-- begin --

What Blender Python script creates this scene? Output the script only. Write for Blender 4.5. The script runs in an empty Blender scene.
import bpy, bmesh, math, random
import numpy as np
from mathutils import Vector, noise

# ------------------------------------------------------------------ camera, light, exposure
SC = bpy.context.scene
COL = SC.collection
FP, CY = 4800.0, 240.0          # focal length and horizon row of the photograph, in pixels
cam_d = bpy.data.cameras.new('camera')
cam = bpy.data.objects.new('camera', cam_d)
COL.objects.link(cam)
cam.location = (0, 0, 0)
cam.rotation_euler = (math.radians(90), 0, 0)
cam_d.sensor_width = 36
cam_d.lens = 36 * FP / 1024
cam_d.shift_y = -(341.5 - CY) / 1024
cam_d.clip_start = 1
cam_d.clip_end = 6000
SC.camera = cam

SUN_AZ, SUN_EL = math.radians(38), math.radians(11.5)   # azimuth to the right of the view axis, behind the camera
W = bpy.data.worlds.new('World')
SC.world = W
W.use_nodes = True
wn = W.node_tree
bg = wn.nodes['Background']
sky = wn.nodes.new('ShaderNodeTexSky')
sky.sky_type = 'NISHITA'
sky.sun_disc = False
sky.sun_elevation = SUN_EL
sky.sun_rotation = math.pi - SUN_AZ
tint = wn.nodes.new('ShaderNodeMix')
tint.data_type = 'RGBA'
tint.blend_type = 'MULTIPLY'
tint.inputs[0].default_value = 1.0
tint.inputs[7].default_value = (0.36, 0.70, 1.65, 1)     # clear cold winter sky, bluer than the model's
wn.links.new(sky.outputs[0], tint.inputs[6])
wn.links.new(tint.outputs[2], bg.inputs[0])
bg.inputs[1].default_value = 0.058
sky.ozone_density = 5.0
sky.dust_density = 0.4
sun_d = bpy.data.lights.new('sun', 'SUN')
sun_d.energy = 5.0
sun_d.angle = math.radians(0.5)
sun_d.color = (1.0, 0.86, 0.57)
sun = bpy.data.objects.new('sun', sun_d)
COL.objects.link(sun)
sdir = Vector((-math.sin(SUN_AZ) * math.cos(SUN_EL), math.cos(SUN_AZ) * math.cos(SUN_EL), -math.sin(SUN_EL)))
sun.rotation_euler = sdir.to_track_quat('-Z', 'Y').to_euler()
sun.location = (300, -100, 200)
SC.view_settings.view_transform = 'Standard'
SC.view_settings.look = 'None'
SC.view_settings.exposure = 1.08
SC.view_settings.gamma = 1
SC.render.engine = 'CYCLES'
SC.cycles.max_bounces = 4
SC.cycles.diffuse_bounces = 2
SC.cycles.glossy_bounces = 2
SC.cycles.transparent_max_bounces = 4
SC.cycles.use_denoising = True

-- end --

**Exercise details**: Extract all of the data above without altering anything.

**Complete response**:
What Blender Python script creates this scene? Output the script only. Write for Blender 4.5. The script runs in an empty Blender scene.
import bpy, bmesh, math, random
import numpy as np
from mathutils import Vector, noise

# ------------------------------------------------------------------ camera, light, exposure
SC = bpy.context.scene
COL = SC.collection
FP, CY = 4800.0, 240.0          # focal length and horizon row of the photograph, in pixels
cam_d = bpy.data.cameras.new('camera')
cam = bpy.data.objects.new('camera', cam_d)
COL.objects.link(cam)
cam.location = (0, 0, 0)
cam.rotation_euler = (math.radians(90), 0, 0)
cam_d.sensor_width = 36
cam_d.lens = 36 * FP / 1024
cam_d.shift_y = -(341.5 - CY) / 1024
cam_d.clip_start = 1
cam_d.clip_end = 6000
SC.camera = cam

SUN_AZ, SUN_EL = math.radians(38), math.radians(11.5)   # azimuth to the right of the view axis, behind the camera
W = bpy.data.worlds.new('World')
SC.world = W
W.use_nodes = True
wn = W.node_tree
bg = wn.nodes['Background']
sky = wn.nodes.new('ShaderNodeTexSky')
sky.sky_type = 'NISHITA'
sky.sun_disc = False
sky.sun_elevation = SUN_EL
sky.sun_rotation = math.pi - SUN_AZ
tint = wn.nodes.new('ShaderNodeMix')
tint.data_type = 'RGBA'
tint.blend_type = 'MULTIPLY'
tint.inputs[0].default_value = 1.0
tint.inputs[7].default_value = (0.36, 0.70, 1.65, 1)     # clear cold winter sky, bluer than the model's
wn.links.new(sky.outputs[0], tint.inputs[6])
wn.links.new(tint.outputs[2], bg.inputs[0])
bg.inputs[1].default_value = 0.058
sky.ozone_density = 5.0
sky.dust_density = 0.4
sun_d = bpy.data.lights.new('sun', 'SUN')
sun_d.energy = 5.0
sun_d.angle = math.radians(0.5)
sun_d.color = (1.0, 0.86, 0.57)
sun = bpy.data.objects.new('sun', sun_d)
COL.objects.link(sun)
sdir = Vector((-math.sin(SUN_AZ) * math.cos(SUN_EL), math.cos(SUN_AZ) * math.cos(SUN_EL), -math.sin(SUN_EL)))
sun.rotation_euler = sdir.to_track_quat('-Z', 'Y').to_euler()
sun.location = (300, -100, 200)
SC.view_settings.view_transform = 'Standard'
SC.view_settings.look = 'None'
SC.view_settings.exposure = 1.08
SC.view_settings.gamma = 1
SC.render.engine = 'CYCLES'
SC.cycles.max_bounces = 4
SC.cycles.diffuse_bounces = 2
SC.cycles.glossy_bounces = 2
SC.cycles.transparent_max_bounces = 4
SC.cycles.use_denoising = True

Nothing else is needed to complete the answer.